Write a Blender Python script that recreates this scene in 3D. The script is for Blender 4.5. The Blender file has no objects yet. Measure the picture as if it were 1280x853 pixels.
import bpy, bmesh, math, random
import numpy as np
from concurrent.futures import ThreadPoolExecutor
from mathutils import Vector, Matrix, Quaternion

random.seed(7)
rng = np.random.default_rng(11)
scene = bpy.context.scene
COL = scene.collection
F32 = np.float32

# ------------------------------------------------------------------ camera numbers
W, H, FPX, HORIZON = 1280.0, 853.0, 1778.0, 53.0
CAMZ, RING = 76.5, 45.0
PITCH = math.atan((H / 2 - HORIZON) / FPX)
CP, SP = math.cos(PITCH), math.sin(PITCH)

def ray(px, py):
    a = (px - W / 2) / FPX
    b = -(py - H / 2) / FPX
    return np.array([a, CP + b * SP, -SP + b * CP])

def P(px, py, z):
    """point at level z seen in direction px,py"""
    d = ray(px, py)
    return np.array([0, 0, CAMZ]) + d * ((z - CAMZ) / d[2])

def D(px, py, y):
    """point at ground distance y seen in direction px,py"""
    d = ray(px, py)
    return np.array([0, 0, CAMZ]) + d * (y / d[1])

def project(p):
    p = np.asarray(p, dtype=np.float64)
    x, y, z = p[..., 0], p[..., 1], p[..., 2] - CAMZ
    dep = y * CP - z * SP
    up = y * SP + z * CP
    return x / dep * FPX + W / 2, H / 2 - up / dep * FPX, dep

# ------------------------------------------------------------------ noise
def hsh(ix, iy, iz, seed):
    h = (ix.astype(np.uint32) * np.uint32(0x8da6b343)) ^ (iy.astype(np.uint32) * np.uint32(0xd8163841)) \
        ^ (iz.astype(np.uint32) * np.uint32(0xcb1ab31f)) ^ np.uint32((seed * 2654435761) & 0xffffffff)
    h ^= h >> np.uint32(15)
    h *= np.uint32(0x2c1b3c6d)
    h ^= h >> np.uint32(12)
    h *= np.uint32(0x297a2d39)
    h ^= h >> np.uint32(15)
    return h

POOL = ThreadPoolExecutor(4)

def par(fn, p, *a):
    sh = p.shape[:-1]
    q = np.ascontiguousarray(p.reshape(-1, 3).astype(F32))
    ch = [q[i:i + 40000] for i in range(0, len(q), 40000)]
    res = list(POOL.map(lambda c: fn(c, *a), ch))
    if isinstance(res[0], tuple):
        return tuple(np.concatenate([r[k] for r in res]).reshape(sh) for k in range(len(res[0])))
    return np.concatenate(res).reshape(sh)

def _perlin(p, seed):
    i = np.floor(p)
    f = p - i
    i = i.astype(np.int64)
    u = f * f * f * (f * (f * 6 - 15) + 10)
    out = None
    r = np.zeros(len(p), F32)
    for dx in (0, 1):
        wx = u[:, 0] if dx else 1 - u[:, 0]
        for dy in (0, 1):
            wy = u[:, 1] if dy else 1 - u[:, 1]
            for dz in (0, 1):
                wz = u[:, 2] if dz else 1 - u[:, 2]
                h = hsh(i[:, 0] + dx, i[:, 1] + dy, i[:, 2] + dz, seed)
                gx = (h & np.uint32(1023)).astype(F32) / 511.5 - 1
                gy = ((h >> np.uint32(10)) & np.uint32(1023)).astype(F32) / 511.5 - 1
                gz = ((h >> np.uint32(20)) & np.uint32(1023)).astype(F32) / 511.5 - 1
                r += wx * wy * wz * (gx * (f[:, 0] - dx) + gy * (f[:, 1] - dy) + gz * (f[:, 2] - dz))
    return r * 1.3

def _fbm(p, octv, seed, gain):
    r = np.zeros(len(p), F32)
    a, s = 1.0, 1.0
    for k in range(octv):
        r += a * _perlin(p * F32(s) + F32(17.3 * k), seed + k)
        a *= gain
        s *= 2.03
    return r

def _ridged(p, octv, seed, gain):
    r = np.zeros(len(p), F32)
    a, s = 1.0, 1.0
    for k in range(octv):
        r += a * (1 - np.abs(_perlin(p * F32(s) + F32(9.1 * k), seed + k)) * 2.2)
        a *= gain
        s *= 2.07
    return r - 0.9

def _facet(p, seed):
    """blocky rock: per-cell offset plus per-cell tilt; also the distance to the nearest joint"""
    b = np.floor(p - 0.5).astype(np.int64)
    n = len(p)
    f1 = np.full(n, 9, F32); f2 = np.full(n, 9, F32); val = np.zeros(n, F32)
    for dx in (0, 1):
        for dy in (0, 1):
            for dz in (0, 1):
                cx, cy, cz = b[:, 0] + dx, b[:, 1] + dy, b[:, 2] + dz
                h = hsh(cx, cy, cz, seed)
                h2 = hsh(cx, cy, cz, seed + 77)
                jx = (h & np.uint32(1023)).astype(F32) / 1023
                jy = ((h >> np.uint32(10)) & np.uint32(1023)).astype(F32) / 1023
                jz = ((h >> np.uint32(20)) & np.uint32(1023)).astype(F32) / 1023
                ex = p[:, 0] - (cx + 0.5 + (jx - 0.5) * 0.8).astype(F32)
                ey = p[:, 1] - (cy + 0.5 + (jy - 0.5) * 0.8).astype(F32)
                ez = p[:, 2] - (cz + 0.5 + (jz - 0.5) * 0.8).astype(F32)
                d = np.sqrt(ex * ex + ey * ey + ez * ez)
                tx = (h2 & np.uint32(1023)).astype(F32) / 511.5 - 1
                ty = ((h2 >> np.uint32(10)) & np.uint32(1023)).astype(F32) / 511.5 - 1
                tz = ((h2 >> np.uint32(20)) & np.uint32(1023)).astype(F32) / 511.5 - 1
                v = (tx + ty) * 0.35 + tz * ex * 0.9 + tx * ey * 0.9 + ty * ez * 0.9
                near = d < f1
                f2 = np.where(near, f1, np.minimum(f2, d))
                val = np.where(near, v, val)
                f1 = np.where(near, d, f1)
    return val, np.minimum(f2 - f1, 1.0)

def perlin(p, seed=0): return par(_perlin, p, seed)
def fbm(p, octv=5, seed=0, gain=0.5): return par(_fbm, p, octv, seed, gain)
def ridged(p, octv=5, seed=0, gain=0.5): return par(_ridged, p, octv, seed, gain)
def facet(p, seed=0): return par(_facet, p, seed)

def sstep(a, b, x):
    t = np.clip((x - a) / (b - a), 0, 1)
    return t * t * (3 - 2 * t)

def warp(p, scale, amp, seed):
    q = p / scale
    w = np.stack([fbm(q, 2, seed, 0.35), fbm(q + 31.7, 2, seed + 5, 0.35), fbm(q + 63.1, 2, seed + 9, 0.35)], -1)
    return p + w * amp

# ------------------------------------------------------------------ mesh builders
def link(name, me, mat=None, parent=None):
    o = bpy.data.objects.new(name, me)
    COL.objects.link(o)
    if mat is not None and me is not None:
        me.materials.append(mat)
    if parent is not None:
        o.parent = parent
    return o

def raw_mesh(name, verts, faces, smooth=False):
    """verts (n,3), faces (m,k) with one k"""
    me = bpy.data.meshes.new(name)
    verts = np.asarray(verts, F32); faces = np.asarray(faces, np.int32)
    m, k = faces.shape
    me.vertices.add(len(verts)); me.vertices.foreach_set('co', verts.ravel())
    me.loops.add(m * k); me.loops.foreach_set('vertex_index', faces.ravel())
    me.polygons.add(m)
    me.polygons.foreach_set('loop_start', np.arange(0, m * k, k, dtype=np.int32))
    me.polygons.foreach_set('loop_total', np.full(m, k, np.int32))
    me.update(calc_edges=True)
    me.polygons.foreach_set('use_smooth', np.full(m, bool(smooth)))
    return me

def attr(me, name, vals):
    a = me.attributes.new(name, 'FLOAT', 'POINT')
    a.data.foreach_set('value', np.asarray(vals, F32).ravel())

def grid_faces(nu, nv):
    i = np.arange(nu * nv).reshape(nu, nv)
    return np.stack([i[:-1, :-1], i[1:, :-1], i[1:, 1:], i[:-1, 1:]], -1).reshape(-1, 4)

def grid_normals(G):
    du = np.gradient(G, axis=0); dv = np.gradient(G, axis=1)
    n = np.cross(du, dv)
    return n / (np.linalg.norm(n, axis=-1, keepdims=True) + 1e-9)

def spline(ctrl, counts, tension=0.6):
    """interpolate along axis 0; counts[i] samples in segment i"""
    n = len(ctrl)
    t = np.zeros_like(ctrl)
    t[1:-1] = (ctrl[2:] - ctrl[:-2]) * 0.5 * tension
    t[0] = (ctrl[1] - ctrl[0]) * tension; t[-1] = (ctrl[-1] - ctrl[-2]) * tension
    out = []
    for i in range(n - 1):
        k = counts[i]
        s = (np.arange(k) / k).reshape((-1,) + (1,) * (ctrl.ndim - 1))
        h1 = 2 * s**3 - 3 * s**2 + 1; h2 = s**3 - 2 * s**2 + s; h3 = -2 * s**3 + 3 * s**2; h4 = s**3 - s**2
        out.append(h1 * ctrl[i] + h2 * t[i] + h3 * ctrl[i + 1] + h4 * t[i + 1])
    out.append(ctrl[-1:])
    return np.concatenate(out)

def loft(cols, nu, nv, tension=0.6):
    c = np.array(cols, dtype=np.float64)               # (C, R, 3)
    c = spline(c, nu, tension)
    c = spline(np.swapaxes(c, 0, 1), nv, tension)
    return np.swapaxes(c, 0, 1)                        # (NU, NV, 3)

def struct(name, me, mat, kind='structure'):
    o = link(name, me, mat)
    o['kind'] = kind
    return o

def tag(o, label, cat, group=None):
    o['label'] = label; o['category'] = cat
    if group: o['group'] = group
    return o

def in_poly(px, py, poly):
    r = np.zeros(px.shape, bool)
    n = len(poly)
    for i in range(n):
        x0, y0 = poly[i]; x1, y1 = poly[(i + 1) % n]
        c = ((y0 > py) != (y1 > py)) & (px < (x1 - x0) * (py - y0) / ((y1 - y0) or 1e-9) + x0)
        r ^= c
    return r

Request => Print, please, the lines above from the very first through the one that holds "F32 = np.float32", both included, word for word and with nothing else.

Exercise solution =>
Write a Blender Python script that recreates this scene in 3D. The script is for Blender 4.5. The Blender file has no objects yet. Measure the picture as if it were 1280x853 pixels.
import bpy, bmesh, math, random
import numpy as np
from concurrent.futures import ThreadPoolExecutor
from mathutils import Vector, Matrix, Quaternion

random.seed(7)
rng = np.random.default_rng(11)
scene = bpy.context.scene
COL = scene.collection
F32 = np.float32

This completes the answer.